§ **What you are asked to do**:
Repeat exactly the lines from the start through the line with "squeeze=1.12), 'ink', t)", both ends included.

# start of Collected material

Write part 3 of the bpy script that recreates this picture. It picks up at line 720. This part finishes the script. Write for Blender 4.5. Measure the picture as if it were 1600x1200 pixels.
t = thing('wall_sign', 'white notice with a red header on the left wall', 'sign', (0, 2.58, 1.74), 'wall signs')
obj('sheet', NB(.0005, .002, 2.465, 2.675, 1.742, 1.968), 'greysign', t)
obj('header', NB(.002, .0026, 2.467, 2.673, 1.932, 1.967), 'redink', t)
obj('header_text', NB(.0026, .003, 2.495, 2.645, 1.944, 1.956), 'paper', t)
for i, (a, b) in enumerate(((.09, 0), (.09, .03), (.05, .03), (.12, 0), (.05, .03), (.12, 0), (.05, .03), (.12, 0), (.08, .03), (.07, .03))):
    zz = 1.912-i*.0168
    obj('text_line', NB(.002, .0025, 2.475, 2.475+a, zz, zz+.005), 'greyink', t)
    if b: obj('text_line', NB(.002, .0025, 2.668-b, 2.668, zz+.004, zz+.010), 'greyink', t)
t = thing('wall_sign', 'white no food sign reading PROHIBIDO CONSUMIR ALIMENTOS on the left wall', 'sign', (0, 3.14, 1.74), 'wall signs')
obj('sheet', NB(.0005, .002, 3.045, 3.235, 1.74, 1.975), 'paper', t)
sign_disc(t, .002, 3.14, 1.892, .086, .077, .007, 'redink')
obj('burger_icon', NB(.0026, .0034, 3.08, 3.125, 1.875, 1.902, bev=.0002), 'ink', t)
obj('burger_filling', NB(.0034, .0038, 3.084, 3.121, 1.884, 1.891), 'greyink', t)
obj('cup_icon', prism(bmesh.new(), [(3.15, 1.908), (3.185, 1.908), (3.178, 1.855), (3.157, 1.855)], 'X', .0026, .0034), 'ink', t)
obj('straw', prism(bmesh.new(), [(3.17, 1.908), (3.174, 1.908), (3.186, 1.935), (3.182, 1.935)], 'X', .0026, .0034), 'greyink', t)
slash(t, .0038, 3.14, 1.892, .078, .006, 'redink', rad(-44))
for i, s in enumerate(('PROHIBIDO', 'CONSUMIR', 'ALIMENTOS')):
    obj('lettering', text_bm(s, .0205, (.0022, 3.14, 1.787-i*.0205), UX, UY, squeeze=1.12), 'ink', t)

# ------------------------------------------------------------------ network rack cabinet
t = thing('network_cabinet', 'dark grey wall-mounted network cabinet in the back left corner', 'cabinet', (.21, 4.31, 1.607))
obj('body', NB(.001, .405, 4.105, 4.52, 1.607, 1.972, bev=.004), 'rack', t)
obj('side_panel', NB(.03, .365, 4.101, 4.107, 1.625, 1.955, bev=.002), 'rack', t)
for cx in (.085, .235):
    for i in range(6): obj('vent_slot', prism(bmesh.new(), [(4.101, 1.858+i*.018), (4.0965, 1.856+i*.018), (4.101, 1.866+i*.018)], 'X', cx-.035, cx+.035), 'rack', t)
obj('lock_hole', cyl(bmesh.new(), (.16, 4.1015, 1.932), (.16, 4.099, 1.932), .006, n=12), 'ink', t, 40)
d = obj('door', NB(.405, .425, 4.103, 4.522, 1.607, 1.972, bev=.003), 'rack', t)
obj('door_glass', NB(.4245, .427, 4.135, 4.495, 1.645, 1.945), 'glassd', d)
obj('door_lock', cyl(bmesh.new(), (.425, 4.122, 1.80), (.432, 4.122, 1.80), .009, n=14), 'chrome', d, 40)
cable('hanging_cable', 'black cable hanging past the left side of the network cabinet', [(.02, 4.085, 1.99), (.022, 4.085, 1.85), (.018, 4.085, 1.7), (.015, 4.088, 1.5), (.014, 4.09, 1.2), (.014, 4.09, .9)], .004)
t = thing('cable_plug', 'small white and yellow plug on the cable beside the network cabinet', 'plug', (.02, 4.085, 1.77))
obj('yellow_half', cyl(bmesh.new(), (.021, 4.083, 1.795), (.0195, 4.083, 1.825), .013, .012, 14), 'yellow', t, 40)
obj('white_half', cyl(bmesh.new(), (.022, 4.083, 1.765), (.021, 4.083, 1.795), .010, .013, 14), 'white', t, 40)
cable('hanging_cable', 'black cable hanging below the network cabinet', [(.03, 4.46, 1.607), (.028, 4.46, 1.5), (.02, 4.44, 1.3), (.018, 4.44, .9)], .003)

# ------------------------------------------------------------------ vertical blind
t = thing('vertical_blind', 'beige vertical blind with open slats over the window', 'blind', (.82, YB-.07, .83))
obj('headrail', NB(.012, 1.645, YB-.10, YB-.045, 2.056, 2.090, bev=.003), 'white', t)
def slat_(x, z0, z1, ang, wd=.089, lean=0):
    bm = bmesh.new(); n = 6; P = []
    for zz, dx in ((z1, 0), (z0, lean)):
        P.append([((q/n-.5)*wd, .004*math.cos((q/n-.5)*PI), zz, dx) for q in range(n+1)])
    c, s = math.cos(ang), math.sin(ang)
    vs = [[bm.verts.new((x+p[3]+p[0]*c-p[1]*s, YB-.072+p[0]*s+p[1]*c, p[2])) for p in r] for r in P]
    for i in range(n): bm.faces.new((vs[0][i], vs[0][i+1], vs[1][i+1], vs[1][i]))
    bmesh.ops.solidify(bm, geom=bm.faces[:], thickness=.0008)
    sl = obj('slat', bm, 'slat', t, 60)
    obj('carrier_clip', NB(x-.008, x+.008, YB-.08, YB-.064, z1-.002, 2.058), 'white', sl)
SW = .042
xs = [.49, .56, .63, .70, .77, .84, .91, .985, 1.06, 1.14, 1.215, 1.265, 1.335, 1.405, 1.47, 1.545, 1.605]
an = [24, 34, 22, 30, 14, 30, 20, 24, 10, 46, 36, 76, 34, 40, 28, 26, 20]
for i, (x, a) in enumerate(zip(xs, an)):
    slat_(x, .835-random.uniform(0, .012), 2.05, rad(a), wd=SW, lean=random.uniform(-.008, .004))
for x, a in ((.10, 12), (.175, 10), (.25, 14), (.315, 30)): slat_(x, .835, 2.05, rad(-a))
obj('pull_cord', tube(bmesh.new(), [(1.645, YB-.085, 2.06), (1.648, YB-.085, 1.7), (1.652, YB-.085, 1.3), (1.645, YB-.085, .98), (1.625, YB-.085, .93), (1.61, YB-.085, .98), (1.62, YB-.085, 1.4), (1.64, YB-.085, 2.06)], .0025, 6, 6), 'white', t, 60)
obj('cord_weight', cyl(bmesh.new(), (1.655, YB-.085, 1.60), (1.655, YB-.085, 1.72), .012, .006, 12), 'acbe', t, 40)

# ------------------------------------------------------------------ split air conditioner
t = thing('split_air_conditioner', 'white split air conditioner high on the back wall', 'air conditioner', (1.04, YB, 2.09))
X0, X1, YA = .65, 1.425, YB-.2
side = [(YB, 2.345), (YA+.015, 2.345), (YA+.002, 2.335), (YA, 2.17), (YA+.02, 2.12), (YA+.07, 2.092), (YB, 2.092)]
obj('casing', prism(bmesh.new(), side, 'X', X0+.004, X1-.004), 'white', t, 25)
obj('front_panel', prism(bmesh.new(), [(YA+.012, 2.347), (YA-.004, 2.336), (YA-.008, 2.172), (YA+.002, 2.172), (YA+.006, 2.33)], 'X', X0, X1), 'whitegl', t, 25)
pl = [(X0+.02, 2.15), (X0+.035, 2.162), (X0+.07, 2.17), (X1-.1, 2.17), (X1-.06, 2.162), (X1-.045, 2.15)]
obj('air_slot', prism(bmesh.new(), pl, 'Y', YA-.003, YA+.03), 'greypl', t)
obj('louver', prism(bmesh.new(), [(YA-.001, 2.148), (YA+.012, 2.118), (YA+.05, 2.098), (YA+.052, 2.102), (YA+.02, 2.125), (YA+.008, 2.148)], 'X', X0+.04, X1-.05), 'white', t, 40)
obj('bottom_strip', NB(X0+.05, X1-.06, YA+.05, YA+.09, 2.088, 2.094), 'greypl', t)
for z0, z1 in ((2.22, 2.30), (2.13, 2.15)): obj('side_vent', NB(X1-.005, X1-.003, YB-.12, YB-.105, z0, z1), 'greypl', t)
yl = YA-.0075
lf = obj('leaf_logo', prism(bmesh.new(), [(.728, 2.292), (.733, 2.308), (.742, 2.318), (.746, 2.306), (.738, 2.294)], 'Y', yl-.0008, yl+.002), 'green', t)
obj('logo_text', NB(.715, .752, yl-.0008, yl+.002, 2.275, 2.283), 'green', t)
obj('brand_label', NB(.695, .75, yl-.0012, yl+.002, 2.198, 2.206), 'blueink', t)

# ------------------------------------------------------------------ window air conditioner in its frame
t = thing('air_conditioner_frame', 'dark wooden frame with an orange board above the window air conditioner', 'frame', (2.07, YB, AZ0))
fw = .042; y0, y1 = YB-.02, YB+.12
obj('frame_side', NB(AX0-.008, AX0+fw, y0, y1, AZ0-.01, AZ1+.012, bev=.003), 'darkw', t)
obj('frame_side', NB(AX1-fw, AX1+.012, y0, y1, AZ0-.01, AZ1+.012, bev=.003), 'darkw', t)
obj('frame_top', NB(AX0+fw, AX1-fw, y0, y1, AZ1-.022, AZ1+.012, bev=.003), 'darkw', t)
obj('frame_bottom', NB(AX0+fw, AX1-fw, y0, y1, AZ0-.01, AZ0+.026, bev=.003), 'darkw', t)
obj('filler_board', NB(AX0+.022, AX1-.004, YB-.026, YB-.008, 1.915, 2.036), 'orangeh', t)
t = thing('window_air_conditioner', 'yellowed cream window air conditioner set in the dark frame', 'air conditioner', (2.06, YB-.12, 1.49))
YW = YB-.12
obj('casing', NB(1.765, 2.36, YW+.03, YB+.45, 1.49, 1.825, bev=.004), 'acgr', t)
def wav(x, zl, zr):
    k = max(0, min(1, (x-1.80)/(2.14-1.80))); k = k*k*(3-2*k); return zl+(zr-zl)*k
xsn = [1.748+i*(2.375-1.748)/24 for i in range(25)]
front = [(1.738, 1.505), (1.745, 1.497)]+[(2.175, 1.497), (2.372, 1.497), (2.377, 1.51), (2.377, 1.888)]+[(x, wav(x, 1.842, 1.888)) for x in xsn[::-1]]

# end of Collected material

§ **Output for this task**:
Write part 3 of the bpy script that recreates this picture. It picks up at line 720. This part finishes the script. Write for Blender 4.5. Measure the picture as if it were 1600x1200 pixels.
t = thing('wall_sign', 'white notice with a red header on the left wall', 'sign', (0, 2.58, 1.74), 'wall signs')
obj('sheet', NB(.0005, .002, 2.465, 2.675, 1.742, 1.968), 'greysign', t)
obj('header', NB(.002, .0026, 2.467, 2.673, 1.932, 1.967), 'redink', t)
obj('header_text', NB(.0026, .003, 2.495, 2.645, 1.944, 1.956), 'paper', t)
for i, (a, b) in enumerate(((.09, 0), (.09, .03), (.05, .03), (.12, 0), (.05, .03), (.12, 0), (.05, .03), (.12, 0), (.08, .03), (.07, .03))):
    zz = 1.912-i*.0168
    obj('text_line', NB(.002, .0025, 2.475, 2.475+a, zz, zz+.005), 'greyink', t)
    if b: obj('text_line', NB(.002, .0025, 2.668-b, 2.668, zz+.004, zz+.010), 'greyink', t)
t = thing('wall_sign', 'white no food sign reading PROHIBIDO CONSUMIR ALIMENTOS on the left wall', 'sign', (0, 3.14, 1.74), 'wall signs')
obj('sheet', NB(.0005, .002, 3.045, 3.235, 1.74, 1.975), 'paper', t)
sign_disc(t, .002, 3.14, 1.892, .086, .077, .007, 'redink')
obj('burger_icon', NB(.0026, .0034, 3.08, 3.125, 1.875, 1.902, bev=.0002), 'ink', t)
obj('burger_filling', NB(.0034, .0038, 3.084, 3.121, 1.884, 1.891), 'greyink', t)
obj('cup_icon', prism(bmesh.new(), [(3.15, 1.908), (3.185, 1.908), (3.178, 1.855), (3.157, 1.855)], 'X', .0026, .0034), 'ink', t)
obj('straw', prism(bmesh.new(), [(3.17, 1.908), (3.174, 1.908), (3.186, 1.935), (3.182, 1.935)], 'X', .0026, .0034), 'greyink', t)
slash(t, .0038, 3.14, 1.892, .078, .006, 'redink', rad(-44))
for i, s in enumerate(('PROHIBIDO', 'CONSUMIR', 'ALIMENTOS')):
    obj('lettering', text_bm(s, .0205, (.0022, 3.14, 1.787-i*.0205), UX, UY, squeeze=1.12), 'ink', t)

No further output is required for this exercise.